NEWSLETTER (NOT ONLY) FOR BROKERS - Legalization of black buildings, How (not) to negotiate a competition clause, Termination of sublease of an apartment

9.5.2024

 

Legalization of black buildings under the new Building Act

According to the data of the Ministry of Regional Development, almost every tenth building in the Czech Republic has been built "in the black" in recent years. A black building is a building requiring a building permit, built without a permit or in violation of it. Black building can also be a case of a change to a building, such as an extension or addition to a legally constructed building. The existence of a black building can usually be ascertained by consulting the land register, in which the building is not registered at all or is registered but incorrectly. If in doubt, you can contact the building authority directly.

A black building on a plot of land brings with it a number of complications. From difficulties in obtaining a mortgage and insuring the property, to the risk of being fined or having to remove the building. Selling a plot of land with a black building can also be a problem for the real estate agent who does not warn the buyer of the consequences associated with legalization. The legislator has responded to the above risks by tightening the conditions for additional permits for black buildings.

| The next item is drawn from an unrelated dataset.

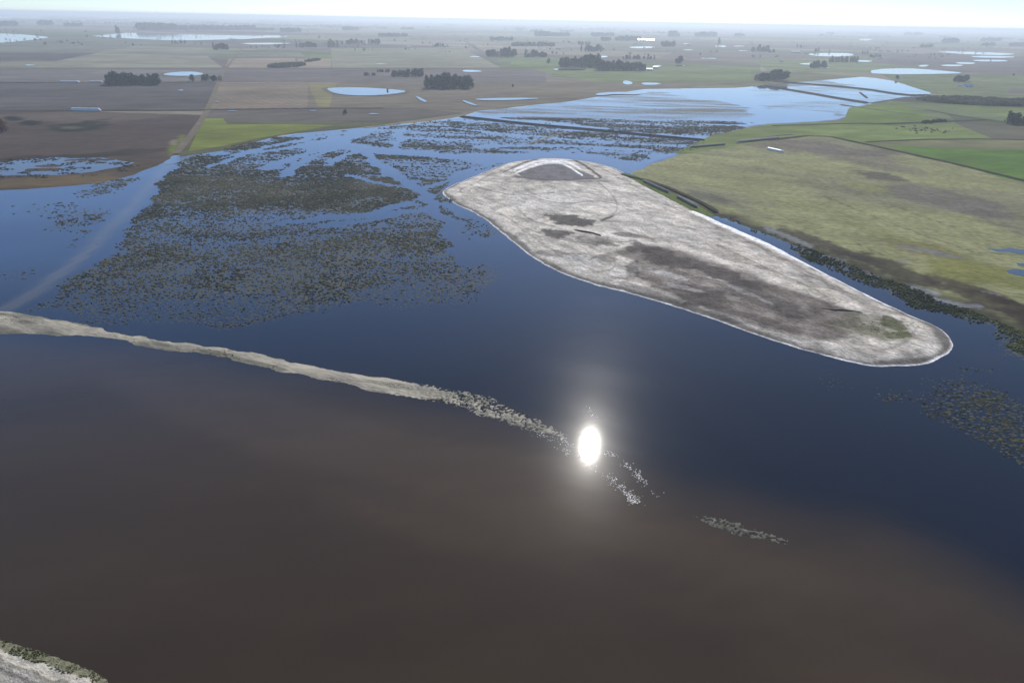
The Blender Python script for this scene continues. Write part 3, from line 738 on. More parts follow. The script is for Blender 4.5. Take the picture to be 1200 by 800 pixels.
tus_m = land_mat('marsh growth', 2.5, .35, .2, .2, 0, 1, .3)
def scatter(box_px, count, thr=.0, dens=vegdens):
    B_ = np.array([at(*p) for p in box_px]); mn, mx = B_.min(0), B_.max(0)
    p = mn + rng.random((count, 2)) * (mx - mn)
    d = dens(p[:, 0], p[:, 1])
    g = sm(.38, .60, fbm(p[:, 0], p[:, 1], 7, 61, 5, .1, 1.6) + (d - .5) * .42)
    return p[rng.random(count) < (.30 + .70 * g) * sm(.08, .85, d)], d
def veg_tint(p, a=(66, 69, 56), b=(108, 105, 84)):
    f = np.clip((fbm(p[:, 0], p[:, 1], 25, 401, 4) - .5) * 2.2 + .45 + rng.normal(0, .18, len(p)), 0, 1)[:, None]
    return C(*a)[None] * (1 - f) + C(*b)[None] * f
# near and middle marsh
p, _ = scatter([(-120, 380), (560, 380), (200, 196), (-60, 215)], 135000)
p = p[p[:, 1] < 470]
d_ = np.hypot(p[:, 0], p[:, 1])
o = clump_mesh('marsh_tussocks', p, (.24 + .50 * rng.random(len(p)) ** 1.6) * np.clip(d_ / 330, .85, 1.4), .10 + .22 * rng.random(len(p)), tus_m, tint=veg_tint(p))
stuff(o, 'dark olive tussocks of drowned marsh grass dotting the flooded basin left of the island', 'marsh grass')
p, _ = scatter([(150, 216), (560, 216), (900, 150), (500, 136)], 110000)
p = p[(p[:, 1] >= 470) & (sdist(p[:, 0], p[:, 1], ISL) < -2) & (sdist(p[:, 0], p[:, 1], RF) < 0)]
o = clump_mesh('marsh_tussocks', p, .45 + .9 * rng.random(len(p)) ** 2, .15 + .3 * rng.random(len(p)), tus_m, tint=veg_tint(p, (58, 62, 54), (84, 86, 74)))
stuff(o, 'distant dark marsh grass speckling the bright flats behind the island', 'marsh grass')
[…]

The originally adopted bill envisaged the possibility of legalising black buildings only if the builder acted in good faith. However, the final version of the law brings several softenings, yet remains stricter than the existing regulation.

For example, one of the conditions for obtaining an additional permit is the payment of a fine for an offence. Although fines for black buildings are not new, building authorities have often not used them in practice. Therefore, the implementation of a black building can become more expensive. Fines can amount to several million crowns in extreme cases.

Furthermore, it will not be possible to legalise black buildings that require an exemption from the construction requirements or an exemption under a special legal regulation. In other words, if a building requires an exemption, for example because it is located in the habitat of a specially protected animal, it cannot be subsequently authorised. The same applies if the building does not respect the minimum setbacks, unless the neighbour concerned agrees.

This legislation comes into force on 1 July 2024, with the exception of so-called reserved structures such as motorways, water reservoirs and the like, where it is already in force. Therefore, real estate agency clients can be advised to hurry up with the legalization of black buildings and avoid possible future problems.

Useful advice: how to (not) negotiate a competition clause in a brokerage contract

Brokerage contracts commonly contain so-called competition clauses. The purpose of a competition clause is to oblige the estate agent not to compete with the broker in terms of its activities, for a certain period of time and in a certain territory, after the end of the cooperation. Since brokerage contracts normally fulfil the characteristics of a commercial agency contract, the limits set by the law apply to such clauses:

  • the competing clause should be limited to the territory in which the broker actually carries on business as an agent of the real estate agency;
  • the activity prohibited by the non-compete clause should correspond to the work that the broker performs for the estate agency, i.e. primarily estate agency;
  • the duration of the prohibition should not exceed two years;

If the agreed non-compete clause and the sanction for its violation is not adequate to the scope of the cooperation, it may be limited or even invalidated in court proceedings.

Decision: termination of the sublease

The decision announced under file no. 26 Cdo 1002/2023 of 13 March 2024 sparked an interesting debate concerning the grounds for termination of a sublease of an apartment. In that decision, the Supreme Court concluded that the parties to a sublease agreement may agree on any grounds for termination of the agreement, irrespective of the legislation. This means that the subtenant does not enjoy the same level of protection as the tenant, for whom the law provides precise grounds for termination.

This interpretation of subletting is of fundamental importance for real estate practice, especially in cases where owners entrust the management of their apartments to professional management companies, which sublet the apartments. The above conclusion of the Supreme Court, however, raises criticism among experts, as it allows the circumvention of the statutory protection of tenants by creating "formal" lease relationships with the aim of subletting apartments and thus limiting the protection of their users.

Supreme Court, 26 Cdo 1002/2023-98, 13 March 2024: The Civil Code's regulation of subletting is rather sketchy, and does not contain any regulation of the grounds for termination of a sublease agreement. There is therefore no doubt that, if the general regulation in the Civil Code does not contain such a regulation, it is necessary to proceed from the basic regulation of private law that what is not prohibited is permitted. (...) The parties to a sublease agreement may therefore agree on any grounds for termination regardless of the regulation; the previous legislation allowed this as well.